O processo de escrita do roteiro levou cinco anos, tempo em que Freire conseguiu separar, nas suas palavras, o que era assunto para a conversa com a psicanalista e o que era de interesse para o público. Na ficção, a personagem Joana, interpretada por Carol Duarte, é um alter ego seu e de sua irmã, a atriz Isadora Ferrite, filha do casamento de Malu com o ator Zanoni Ferrite.
O filme se concentra em um período de ostracismo e aperto financeiro de Malu. Ambientado nos anos 1990, se passa quase todo em uma casa precária da zona oeste do Rio que a atriz sonhava transformar em um centro cultural, construindo um pequeno teatro acima do teto e abrindo uma loja de roupas e um café chamado Larica. Ela compartilha o lar com a mãe, dona Lili (papel de Juliana Carneiro da Cunha), e recebe a visita da filha, Joana, que seguiu a carreira artística de Malu e vem de uma temporada nos palcos de Paris.
Dá-se um choque violento — até fisicamente — de gerações, de personalidades, de ambições e de frustrações. Cada refeição familiar é como uma bomba-relógio que pode ser detonada por algo simples, tipo a presença de alho na comida.
Malu, que era uma jovem durante os anos de chumbo da ditadura militar no Brasil, é a transgressora do trio, a revolucionária sonhadora movida a maconha. Dona Lili, conservadora, chega a convocar um padre para tentar ajudar a filha. A protagonista senta-se ao lado do pároco no sofá e reage sem dó:
— Meu amigo, eu sempre ouvi dizer que comunista come criancinha. Mas eu descobri muito cedo na vida que quem come criancinha mesmo é padre.
Se a relação de Malu com a mãe é complicada, a dela com a filha é complicadíssima. Joana reclama do passado de negligência ("Passei a minha infância comendo arroz com salsicha porque a revolucionária não podia cozinhar, porque cozinhar era coisa de dona de casa") e acusa a mãe de abuso psicológico:
— Tudo o que você me falou, tudo o que você me fez, você fodeu com a minha cabeça!
Por sua vez, Malu nitidamente tem inveja do prestígio conquistado pela filha. Quando Joana lê uma crítica publicada na imprensa francesa, dá poucos ouvidos.
Apesar de todos os espinhos, há também carinho entre as três personagens. Na verdade, muitos dos conflitos nascem de um amor genuíno, de uma preocupação sincera.

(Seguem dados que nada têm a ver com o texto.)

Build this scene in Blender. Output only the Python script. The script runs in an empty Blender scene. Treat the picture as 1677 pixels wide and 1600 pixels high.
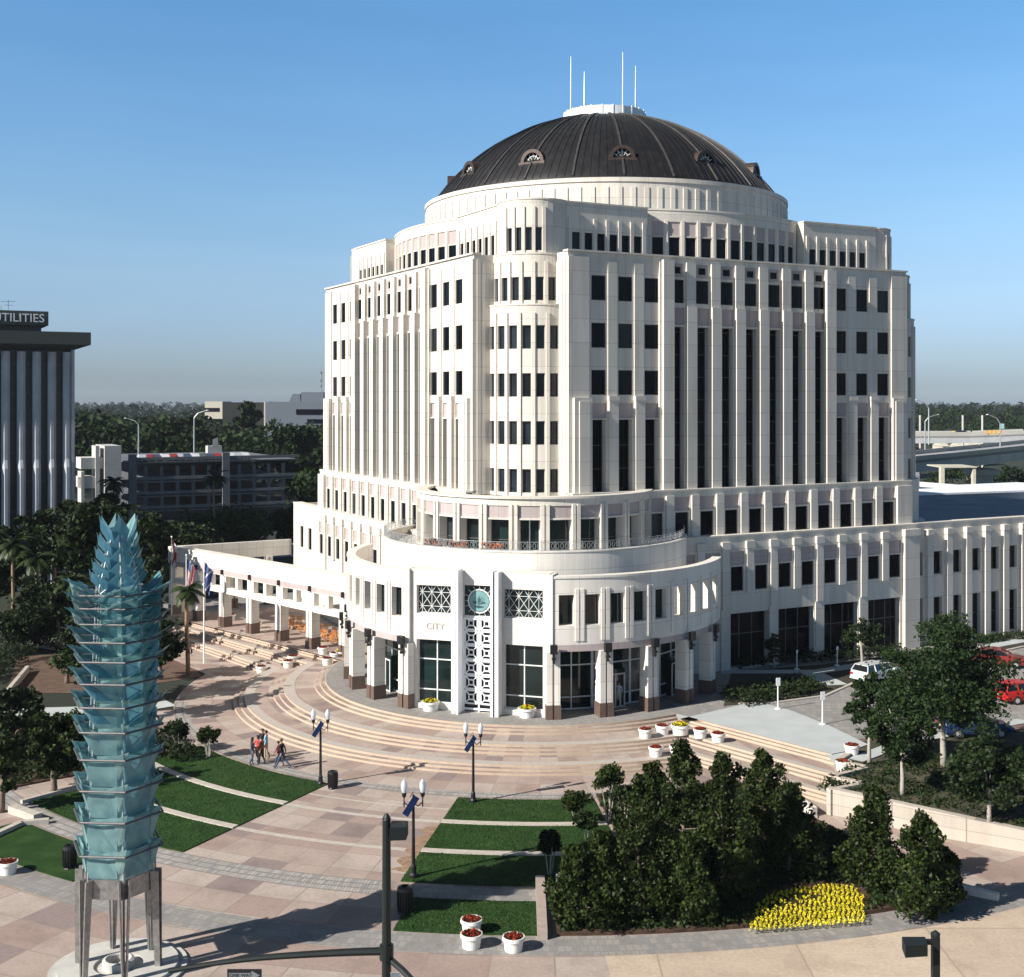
HAZE = True
import bpy, math, random
from mathutils import Vector, Matrix
R = math.radians
F, CX, HY, H = 2033.0, 838.5, 656.0, 22.5
scene = bpy.context.scene
COL = scene.collection
# ------------------------------------------------------------------ survey helpers: photo bearing -> true ground position
def G(px, py, z=0.0):
    Y = (H - z) * F / (py - HY)
    return ((px - CX) / F * Y, Y, z)
def at(px, py, Y):
    return ((px - CX) / F * Y, Y, H - (py - HY) / F * Y)
# ------------------------------------------------------------------ mesh builder
class MB:
    def __init__(s):
        s.v = []; s.f = []; s.mi = []; s.uv = []
    def face(s, pts, m=0, uv=None):
        n = len(s.v)
        s.v.extend([tuple(p) for p in pts])
        s.f.append(tuple(range(n, n + len(pts)))); s.mi.append(m)
        if uv is None:
            uv = [(p[0] * .8 + p[1] * .6, p[2] + p[1] * .0) for p in pts]
        s.uv.append(uv)
    def hexa(s, b, t, m=0):
        # b, t: four bottom / four top points, counter-clockwise seen from above
        s.face([t[0], t[1], t[2], t[3]], m); s.face([b[3], b[2], b[1], b[0]], m)
        for i in range(4):
            j = (i + 1) % 4
            s.face([b[i], b[j], t[j], t[i]], m)
    def box(s, x0, x1, y0, y1, z0, z1, m=0):
        b = [(x0, y0, z0), (x1, y0, z0), (x1, y1, z0), (x0, y1, z0)]
        t = [(x0, y0, z1), (x1, y0, z1), (x1, y1, z1), (x0, y1, z1)]
        s.hexa(b, t, m)
    def prism(s, poly, z0, z1, m=0, mt=None, bottom=False):
        n = len(poly)
        for i in range(n):
            a, b = poly[i], poly[(i + 1) % n]
            s.face([(a[0], a[1], z0), (b[0], b[1], z0), (b[0], b[1], z1), (a[0], a[1], z1)], m)
        s.face([(p[0], p[1], z1) for p in poly], m if mt is None else mt)
        if bottom: s.face([(p[0], p[1], z0) for p in reversed(poly)], m)
    def bar(s, a, b, w, h=None, m=0, w2=None):
        # rectangular bar from a to b, width w, optional end width w2
        h = h or w; a = Vector(a); b = Vector(b); d = (b - a)
        if d.length < 1e-6: return
        d.normalize()
        up = Vector((0, 0, 1)) if abs(d.z) < .9 else Vector((1, 0, 0))
        x = d.cross(up).normalized(); y = x.cross(d).normalized()
        k = (w2 / w) if w2 else 1
        def ring(p, q): return [p - x * w / 2 * q - y * h / 2 * q, p + x * w / 2 * q - y * h / 2 * q, p + x * w / 2 * q + y * h / 2 * q, p - x * w / 2 * q + y * h / 2 * q]
        A = ring(a, 1); B = ring(b, k)
        s.face(A, m); s.face(B[::-1], m)
        for i in range(4):
            j = (i + 1) % 4
            s.face([A[j], A[i], B[i], B[j]], m)
    def tube(s, pts, r, n=8, m=0, cap=True):
        # r: radius or list of radii
        rs = r if isinstance(r, (list, tuple)) else [r] * len(pts)
        P = [Vector(p) for p in pts]; rings = []
        prev = None
        for i, p in enumerate(P):
            d = (P[min(i + 1, len(P) - 1)] - P[max(i - 1, 0)]).normalized()
            if prev is None:
                up = Vector((0, 0, 1)) if abs(d.z) < .9 else Vector((1, 0, 0))
                x = d.cross(up).normalized()
            else:
                x = (prev - d * prev.dot(d)).normalized()
            prev = x; y = d.cross(x)
            base = len(s.v)
            for k in range(n):
                a = 2 * math.pi * k / n
                s.v.append(tuple(p + (x * math.cos(a) + y * math.sin(a)) * rs[i]))
            rings.append(base)
        for i in range(len(P) - 1):
            for k in range(n):
                j = (k + 1) % n
                s.f.append((rings[i] + k, rings[i] + j, rings[i + 1] + j, rings[i + 1] + k)); s.mi.append(m)
                s.uv.append([(k / n, i), ((k + 1) / n, i), ((k + 1) / n, i + 1), (k / n, i + 1)])
        if cap:
            s.f.append(tuple(rings[0] + k for k in reversed(range(n)))); s.mi.append(m); s.uv.append([(0, 0)] * n)
            s.f.append(tuple(rings[-1] + k for k in range(n))); s.mi.append(m); s.uv.append([(0, 0)] * n)
    def lathe(s, prof, n=24, c=(0, 0, 0), m=0, a0=0.0, a1=360.0, ms=None):
        full = abs(a1 - a0) >= 359.9
        cols = n if full else n + 1
        base = len(s.v)
        for k in range(cols):
            a = R(a0 + (a1 - a0) * k / n)
            for (r, z) in prof:
                s.v.append((c[0] + r * math.cos(a), c[1] + r * math.sin(a), c[2] + z))
        L = len(prof)
        for k in range(n):
            k2 = (k + 1) % cols if full else k + 1
            for i in range(L - 1):
                s.f.append((base + k * L + i, base + k2 * L + i, base + k2 * L + i + 1, base + k * L + i + 1))
                s.mi.append(ms[i] if ms else m)
                u0 = k / n; u1 = (k + 1) / n
                s.uv.append([(u0, prof[i][1]), (u1, prof[i][1]), (u1, prof[i + 1][1]), (u0, prof[i + 1][1])])
    def build(s, name, mats, parent=None, world=True, smooth=False, tag=None):
        off = Vector((0, 0, 0))
        if parent is not None and world:
            q = parent
            while q is not None: off += Vector(q.location); q = q.parent
        me = bpy.data.meshes.new(name)
        me.from_pydata([(v[0] - off.x, v[1] - off.y, v[2] - off.z) for v in s.v], [], s.f)
        if not isinstance(mats, (list, tuple)): mats = [mats]
        for mm in mats: me.materials.append(mm)
        me.polygons.foreach_set('material_index', s.mi)
        uvl = me.uv_layers.new(name='UVMap')
        flat = []
        for u in s.uv:
            for q in u: flat.extend((q[0], q[1]))
        uvl.data.foreach_set('uv', flat)
        if smooth is True: me.polygons.foreach_set('use_smooth', [True] * len(me.polygons))
        me.update()
        o = bpy.data.objects.new(name, me); COL.objects.link(o)
        if parent is not None: o.parent = parent
        return o
def tag(o, label=None, cat=None, group=None, kind=None):
    if label: o['label'] = label
    if cat: o['category'] = cat
    if group: o['group'] = group
    if kind: o['kind'] = kind
    return o
def thing(name, label, cat, loc=(0, 0, 0), rz=0.0, group=None):
    o = bpy.data.objects.new(name, None); COL.objects.link(o)
    o.empty_display_size = .2
    o.location = loc; o.rotation_euler = (0, 0, rz)
    return tag(o, label, cat, group)
def kids(o): return [c for c in bpy.data.objects if c.parent == o]
def dup(o, loc, rz=0.0, label=None, scale=None, group=None):
    def rec(a, par):
        c = a.copy(); COL.objects.link(c); c.parent = par
        for k in kids(a): rec(k, c)
        return c
    ch = kids(o)
    r = o.copy(); COL.objects.link(r); r.location = loc; r.rotation_euler = (0, 0, rz)
    if scale: r.scale = (scale, scale, scale) if not isinstance(scale, tuple) else scale
    if label: r['label'] = label
    if group: r['group'] = group
    for k in ch: rec(k, r)
    return r
def struct(o): o['kind'] = 'structure'; return o
# ------------------------------------------------------------------ materials
class NT:
    def __init__(s, name):
        s.m = bpy.data.materials.new(name); s.m.use_nodes = True
        s.t = s.m.node_tree; s.b = s.t.nodes['Principled BSDF']; s.out = s.t.nodes['Material Output']
    def n(s, typ, **k):
        x = s.t.nodes.new(typ)
        for a, b in k.items(): setattr(x, a, b)
        return x
    def l(s, a, b): s.t.links.new(a, b)
    def math(s, op, a, b=None, c=None):
        x = s.n('ShaderNodeMath', operation=op)
        for i, q in enumerate((a, b, c)):
            if q is None: continue
            if isinstance(q, (int, float)): x.inputs[i].default_value = q
            else: s.l(q, x.inputs[i])
        return x.outputs[0]
    def noise(s, vec, scale, detail=3, rough=.55):
        x = s.n('ShaderNodeTexNoise'); x.inputs['Scale'].default_value = scale
        x.inputs['Detail'].default_value = detail; x.inputs['Roughness'].default_value = rough
        if vec is not None: s.l(vec, x.inputs['Vector'])
        return x.outputs['Fac']
    def pos(s): return s.n('ShaderNodeNewGeometry').outputs['Position']
    def uvxy(s):
        u = s.n('ShaderNodeUVMap', uv_map='UVMap'); x = s.n('ShaderNodeSeparateXYZ'); s.l(u.outputs[0], x.inputs[0])
        return x.outputs[0], x.outputs[1]
    def ramp(s, fac, stops, interp='LINEAR'):
        x = s.n('ShaderNodeValToRGB'); cr = x.color_ramp; cr.interpolation = interp
        while len(cr.elements) > 1: cr.elements.remove(cr.elements[-1])
        cr.elements[0].position = stops[0][0]; cr.elements[0].color = (*stops[0][1], 1)
        for p, c in stops[1:]:
            e = cr.elements.new(p); e.color = (*c, 1)
        s.l(fac, x.inputs[0]); return x.outputs[0]
    def mix(s, fac, a, b, mode='MIX'):
        x = s.n('ShaderNodeMix', data_type='RGBA', blend_type=mode)
        for i, q in ((0, fac), (6, a), (7, b)):
            if isinstance(q, (int, float)): x.inputs[i].default_value = q
            elif isinstance(q, tuple): x.inputs[i].default_value = (*q, 1)
            else: s.l(q, x.inputs[i])
        return x.outputs[2]
    def base(s, c):
        if isinstance(c, tuple): s.b.inputs['Base Color'].default_value = (*c, 1)
        else: s.l(c, s.b.inputs['Base Color'])
    def set(s, rough=None, metal=None, spec=None):
        if rough is not None: s.b.inputs['Roughness'].default_value = rough
        if metal is not None: s.b.inputs['Metallic'].default_value = metal
        if spec is not None: s.b.inputs['Specular IOR Level'].default_value = spec
    def bump(s, h, dist=.02, strength=.5):
        x = s.n('ShaderNodeBump'); x.inputs['Distance'].default_value = dist; x.inputs['Strength'].default_value = strength
        s.l(h, x.inputs['Height']); s.l(x.outputs[0], s.b.inputs['Normal'])
def sc(c, k): return tuple(min(1, q * k) for q in c)
def simple(name, c, rough=.6, metal=0.0, var=.12, scale=3.0, spec=None, bump=0.0, bscale=30):
    t = NT(name); p = t.pos(); f = t.noise(p, scale)
    t.base(t.ramp(f, [(.3, sc(c, 1 - var)), (.7, sc(c, 1 + var))])); t.set(rough, metal, spec)
    if bump: t.bump(t.noise(p, bscale), bump, .6)
    return t.m
def precast(name, c, jz=1.79, js=2.4, var=.08, joint=.55):
    t = NT(name); p = t.pos(); u, v = t.uvxy()
    a = t.math('FRACT', t.math('MULTIPLY', u, 1 / js)); b = t.math('FRACT', t.math('MULTIPLY', v, 1 / jz))
    la = t.math('LESS_THAN', a, .022 / js * 1.2); lb = t.math('LESS_THAN', b, .022 / jz * 1.3)
    line = t.math('MAXIMUM', la, lb)
    cell = t.n('ShaderNodeCombineXYZ')
    t.l(t.math('FLOOR', t.math('MULTIPLY', u, 1 / js)), cell.inputs[0]); t.l(t.math('FLOOR', t.math('MULTIPLY', v, 1 / jz)), cell.inputs[1])
    w = t.n('ShaderNodeTexWhiteNoise', noise_dimensions='3D'); t.l(cell.outputs[0], w.inputs[0])
    k = t.ramp(w.outputs[0], [(0, sc(c, 1 - var)), (1, sc(c, 1 + var * .6))])
    # rain streaks and grime with a shape of their own
    mp = t.n('ShaderNodeMapping'); mp.inputs['Scale'].default_value = (1.6, 1.6, .12); t.l(p, mp.inputs[0])
    st = t.ramp(t.noise(mp.outputs[0], 1.0, 4), [(.45, (1, 1, 1)), (.72, (.87, .855, .835))])
    k = t.mix(1.0, k, st, 'MULTIPLY')
    g = t.ramp(t.noise(p, 9, 4), [(.3, (.95, .95, .95)), (.7, (1.02, 1.02, 1.02))])
    k = t.mix(1.0, k, g, 'MULTIPLY')
    t.base(t.mix(line, k, sc(c, joint))); t.set(.75, 0, .3)
    t.bump(t.noise(p, 40), .01, .3)
    return t.m
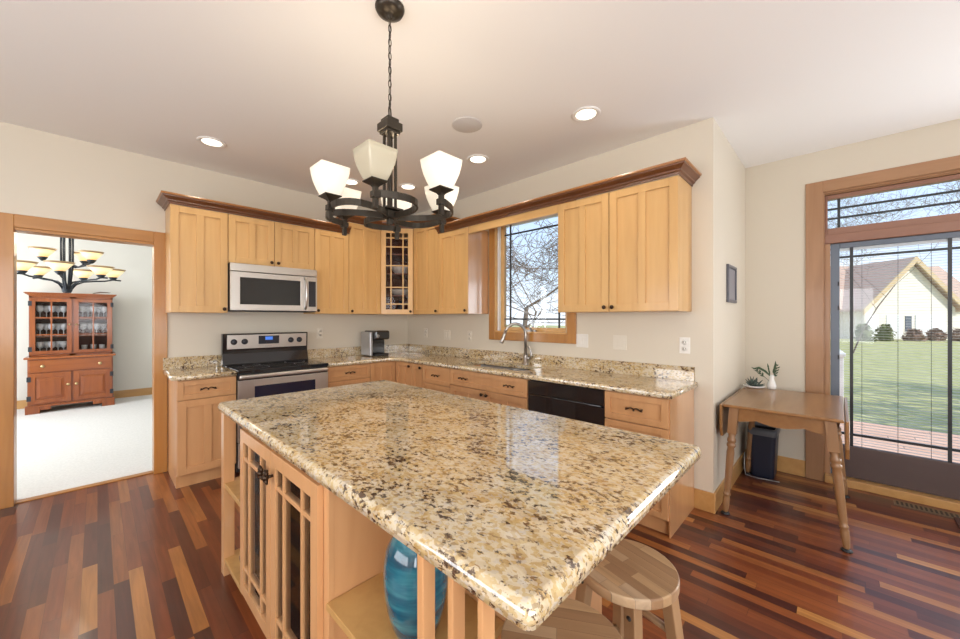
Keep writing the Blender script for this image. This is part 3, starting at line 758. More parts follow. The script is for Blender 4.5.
# ================================================================ range
RX0, RX1 = .850, 1.640
RF = .595
t = thing('range', 'stainless and black electric range between the base cabinets', 'stove', ((RX0+RX1)/2, YA-.3, 0))
MB().fbox(FA, RX0, RX1, .02, RF-.045, .02, .900).build('body', 'black_matte', t, .002)
m = MB().fbox(FA, RX0-.002, RX1+.002, .10, RF+.004, .884, .918)
ct = m.build('cooktop', 'black_glass', t, .006)
for (u, n, r) in ((1.04, .24, .075), (1.44, .24, .095), (1.04, .44, .10), (1.44, .44, .075)):
    o = MB().lathe([(r, 0), (r, .0006), (r-.004, .0007), (r-.004, 0)], FA(u, n, .9182), 32, caps=False).build('burner', mat('burner_ring', (.07, .07, .075), .3), ct)
m = MB()
m.add([FA(u, n+.080, z) for u in (RX0-.030, RX1-.040) for n, z in ((.022, .919), (.10, .919), (.10, .935), (.075, 1.03), (.075, 1.055), (.085, 1.225), (.022, 1.225))],
      [tuple(range(7)), tuple(range(7, 14))]+[(i, (i+1) % 7, 7+(i+1) % 7, 7+i) for i in range(7)])
bgd = m.build('backguard', 'black', t, .003)
def FG(u, n, z): # follow the slope of the guard
    k = (z-1.055)/.17
    return FA(u-.033, .155+.010*k+n, z)
MB().fbox(FG, RX0+.04, RX1-.02, .0, .004, 1.075, 1.212).build('control_panel', 'steel', bgd, .003)
for u in (.945, 1.035, 1.46, 1.545):
    MB().lathe([(.028, 0), (.028, .006), (.021, .009), (.019, .026), (.005, .028)], FG(u, .004, 1.145), 20, (0, -1, 0)).fbox(FG, u-.004, u+.004, .03, .036, 1.126, 1.164).build('knob', 'panel_dark', bgd)
dp = MB().fbox(FG, 1.155, 1.345, .004, .010, 1.115, 1.198).build('display', 'panel_dark', bgd, .003)
MB().fbox(FG, 1.215, 1.283, .010, .0115, 1.155, 1.188).build('screen', 'blue_led', dp)
MB().fbox(FG, 1.215, 1.275, .004, .0048, 1.088, 1.094).build('badge', 'silver_plastic', bgd)
MB().fbox(FA, RX0+.006, RX1-.006, RF-.045, RF-.012, .826, .882).build('front_trim', 'black_matte', t)
m = MB(); F = FA
a0, a1, z0, z1 = RX0, RX1, .285, .826
m.fbox(F, a0, a0+.13, RF-.045, RF-.005, z0, z1); m.fbox(F, a1-.13, a1, RF-.045, RF-.005, z0, z1)
m.fbox(F, a0+.13, a1-.13, RF-.045, RF-.005, z0, z0+.11); m.fbox(F, a0+.13, a1-.13, RF-.045, RF-.005, z1-.065, z1)
od = m.build('oven_door', 'steel', t, .002)
MB().fbox(F, a0+.128, a1-.128, RF-.03, RF-.003, z0+.105, z1-.06).build('oven_window', 'oven_glass', od, .002)
MB().fbox(F, a0+.004, a1-.004, RF-.045, RF-.005, .06, .275).build('storage_drawer', 'steel', t, .004)
MB().fbox(FA, RX0+.006, RX1-.006, RF-.012, RF+.022, .838, .874).build('oven_handle', 'steel', od, .012, 4)

# microwave
MZ0, MZ1, MD = 1.438, 1.880, .385
t = thing('microwave', 'stainless over-the-range microwave under the short cabinet', 'microwave', (1.22, YA-.2, MZ0))
MB().fbox(FA, .838, 1.612, .005, MD-.03, MZ0, MZ1).build('body', 'black_matte', t, .002)
MB().fbox(FA, .838, 1.612, MD-.03, MD, MZ1-.072, MZ1).build('vent_panel', 'steel', t, .003)
a0, a1, z0, z1 = .838, 1.480, MZ0+.010, MZ1-.078
m = MB()
m.fbox(FA, a0, a0+.075, MD-.03, MD, z0, z1); m.fbox(FA, a1-.035, a1, MD-.03, MD, z0, z1)
m.fbox(FA, a0+.075, a1-.035, MD-.03, MD, z0, z0+.055); m.fbox(FA, a0+.075, a1-.035, MD-.03, MD, z1-.05, z1)
md = m.build('door', 'steel', t, .002)
MB().fbox(FA, a0+.072, a1-.032, MD-.028, MD-.002, z0+.052, z1-.047).build('window', 'black_glass', md)
m = MB()
m.tube([FA(1.493, MD-.005, z0+.02), FA(1.493, MD+.03, z0+.05), FA(1.493, MD+.038, (z0+z1)/2), FA(1.493, MD+.03, z1-.05), FA(1.493, MD-.005, z1-.02)], .012, 10).build('handle', 'steel', md)
cp = MB().fbox(FA, 1.483, 1.612, MD-.03, MD, z0, z1).build('control_panel', 'steel', t, .002)
MB().fbox(FA, 1.525, 1.598, MD, MD+.002, z0+.045, z1-.045).build('keypad', 'panel_dark', cp)

# coffee maker
cx, cy = 2.41, 4.13
t = thing('coffee_maker', 'black and silver pod coffee maker on the counter near the corner', 'coffee maker', (cx, cy, CT1))
m = MB(); m.box(cx-.10, cx+.10, cy-.03, cy+.13, CT1, CT1+.20); m.build('body', 'black', t, .012)
m = MB(); m.box(cx-.10, cx+.10, cy-.15, cy+.13, CT1+.20, CT1+.31); m.build('brew_head', 'black', t, .02)
m = MB(); m.box(cx-.085, cx+.085, cy-.15, cy-.03, CT1, CT1+.03); m.build('drip_tray', 'black_matte', t, .006)
m = MB(); m.box(cx-.145, cx-.102, cy-.10, cy+.12, CT1+.005, CT1+.295); m.build('water_tank', 'silver_plastic', t, .012)
m = MB(); m.lathe([(.022, 0), (.020, .012), (.003, .014)], (cx-.07, cy-.152, CT1+.245), 14, (0, -1, 0)); m.build('button', 'silver_plastic', t)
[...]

Brigas e rancores não anulam a possibilidade do abraço e da reconciliação — mesmo que pela via do sofrimento, mesmo que com ressalvas. Malu, o filme, ilustra o turbilhão emocional das relações familiares quando atravessadas pela passagem do tempo, com cada geração tendo de lidar com os diferentes ideais e valores e as diferentes dores e delícias da anterior e da seguinte.